[START Data block]
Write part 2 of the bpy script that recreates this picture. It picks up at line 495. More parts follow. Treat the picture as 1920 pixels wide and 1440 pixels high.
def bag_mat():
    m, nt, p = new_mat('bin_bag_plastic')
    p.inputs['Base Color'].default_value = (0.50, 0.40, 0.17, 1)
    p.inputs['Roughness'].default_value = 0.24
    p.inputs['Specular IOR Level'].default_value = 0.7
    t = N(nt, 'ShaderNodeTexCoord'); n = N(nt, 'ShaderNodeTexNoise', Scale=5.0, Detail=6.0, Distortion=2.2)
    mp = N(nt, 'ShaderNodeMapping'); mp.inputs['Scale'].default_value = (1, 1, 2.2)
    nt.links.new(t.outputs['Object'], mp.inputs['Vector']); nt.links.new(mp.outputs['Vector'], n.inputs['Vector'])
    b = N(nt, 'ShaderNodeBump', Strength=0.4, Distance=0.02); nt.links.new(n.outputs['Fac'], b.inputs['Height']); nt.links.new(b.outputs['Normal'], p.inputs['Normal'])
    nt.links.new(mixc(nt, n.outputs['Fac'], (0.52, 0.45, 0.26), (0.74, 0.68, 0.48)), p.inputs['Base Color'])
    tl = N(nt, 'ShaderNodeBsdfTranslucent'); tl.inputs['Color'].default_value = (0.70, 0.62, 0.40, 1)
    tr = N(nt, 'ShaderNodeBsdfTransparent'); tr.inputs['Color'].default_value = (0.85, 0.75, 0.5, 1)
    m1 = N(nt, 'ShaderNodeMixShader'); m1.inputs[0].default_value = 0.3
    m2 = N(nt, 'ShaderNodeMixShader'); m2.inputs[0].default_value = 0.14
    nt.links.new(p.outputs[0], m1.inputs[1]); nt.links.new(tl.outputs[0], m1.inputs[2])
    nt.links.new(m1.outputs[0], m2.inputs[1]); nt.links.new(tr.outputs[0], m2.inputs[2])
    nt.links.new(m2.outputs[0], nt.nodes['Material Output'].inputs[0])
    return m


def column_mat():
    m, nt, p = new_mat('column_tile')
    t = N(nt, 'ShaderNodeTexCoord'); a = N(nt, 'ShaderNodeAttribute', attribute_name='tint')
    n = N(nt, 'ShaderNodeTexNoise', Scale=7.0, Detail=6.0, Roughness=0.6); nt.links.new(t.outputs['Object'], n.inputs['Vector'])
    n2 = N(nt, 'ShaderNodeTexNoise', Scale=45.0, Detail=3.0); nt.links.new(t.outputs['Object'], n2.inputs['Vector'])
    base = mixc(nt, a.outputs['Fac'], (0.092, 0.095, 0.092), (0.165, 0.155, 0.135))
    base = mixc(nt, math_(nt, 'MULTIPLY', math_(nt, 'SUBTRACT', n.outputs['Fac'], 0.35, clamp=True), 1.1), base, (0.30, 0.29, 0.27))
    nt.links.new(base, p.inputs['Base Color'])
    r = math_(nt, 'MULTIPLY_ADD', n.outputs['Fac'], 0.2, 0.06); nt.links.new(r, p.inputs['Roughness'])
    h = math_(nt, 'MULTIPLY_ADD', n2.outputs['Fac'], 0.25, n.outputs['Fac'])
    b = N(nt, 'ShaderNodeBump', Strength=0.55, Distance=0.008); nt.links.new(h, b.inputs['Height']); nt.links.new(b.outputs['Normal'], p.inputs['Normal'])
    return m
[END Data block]
• **Brief**
Write each line above out exactly.

• **Answer to this task**
Write part 2 of the bpy script that recreates this picture. It picks up at line 495. More parts follow. Treat the picture as 1920 pixels wide and 1440 pixels high.
def bag_mat():
    m, nt, p = new_mat('bin_bag_plastic')
    p.inputs['Base Color'].default_value = (0.50, 0.40, 0.17, 1)
    p.inputs['Roughness'].default_value = 0.24
    p.inputs['Specular IOR Level'].default_value = 0.7
    t = N(nt, 'ShaderNodeTexCoord'); n = N(nt, 'ShaderNodeTexNoise', Scale=5.0, Detail=6.0, Distortion=2.2)
    mp = N(nt, 'ShaderNodeMapping'); mp.inputs['Scale'].default_value = (1, 1, 2.2)
    nt.links.new(t.outputs['Object'], mp.inputs['Vector']); nt.links.new(mp.outputs['Vector'], n.inputs['Vector'])
    b = N(nt, 'ShaderNodeBump', Strength=0.4, Distance=0.02); nt.links.new(n.outputs['Fac'], b.inputs['Height']); nt.links.new(b.outputs['Normal'], p.inputs['Normal'])
    nt.links.new(mixc(nt, n.outputs['Fac'], (0.52, 0.45, 0.26), (0.74, 0.68, 0.48)), p.inputs['Base Color'])
    tl = N(nt, 'ShaderNodeBsdfTranslucent'); tl.inputs['Color'].default_value = (0.70, 0.62, 0.40, 1)
    tr = N(nt, 'ShaderNodeBsdfTransparent'); tr.inputs['Color'].default_value = (0.85, 0.75, 0.5, 1)
    m1 = N(nt, 'ShaderNodeMixShader'); m1.inputs[0].default_value = 0.3
    m2 = N(nt, 'ShaderNodeMixShader'); m2.inputs[0].default_value = 0.14
    nt.links.new(p.outputs[0], m1.inputs[1]); nt.links.new(tl.outputs[0], m1.inputs[2])
    nt.links.new(m1.outputs[0], m2.inputs[1]); nt.links.new(tr.outputs[0], m2.inputs[2])
    nt.links.new(m2.outputs[0], nt.nodes['Material Output'].inputs[0])
    return m


def column_mat():
    m, nt, p = new_mat('column_tile')
    t = N(nt, 'ShaderNodeTexCoord'); a = N(nt, 'ShaderNodeAttribute', attribute_name='tint')
    n = N(nt, 'ShaderNodeTexNoise', Scale=7.0, Detail=6.0, Roughness=0.6); nt.links.new(t.outputs['Object'], n.inputs['Vector'])
    n2 = N(nt, 'ShaderNodeTexNoise', Scale=45.0, Detail=3.0); nt.links.new(t.outputs['Object'], n2.inputs['Vector'])
    base = mixc(nt, a.outputs['Fac'], (0.092, 0.095, 0.092), (0.165, 0.155, 0.135))
    base = mixc(nt, math_(nt, 'MULTIPLY', math_(nt, 'SUBTRACT', n.outputs['Fac'], 0.35, clamp=True), 1.1), base, (0.30, 0.29, 0.27))
    nt.links.new(base, p.inputs['Base Color'])
    r = math_(nt, 'MULTIPLY_ADD', n.outputs['Fac'], 0.2, 0.06); nt.links.new(r, p.inputs['Roughness'])
    h = math_(nt, 'MULTIPLY_ADD', n2.outputs['Fac'], 0.25, n.outputs['Fac'])
    b = N(nt, 'ShaderNodeBump', Strength=0.55, Distance=0.008); nt.links.new(h, b.inputs['Height']); nt.links.new(b.outputs['Normal'], p.inputs['Normal'])
    return m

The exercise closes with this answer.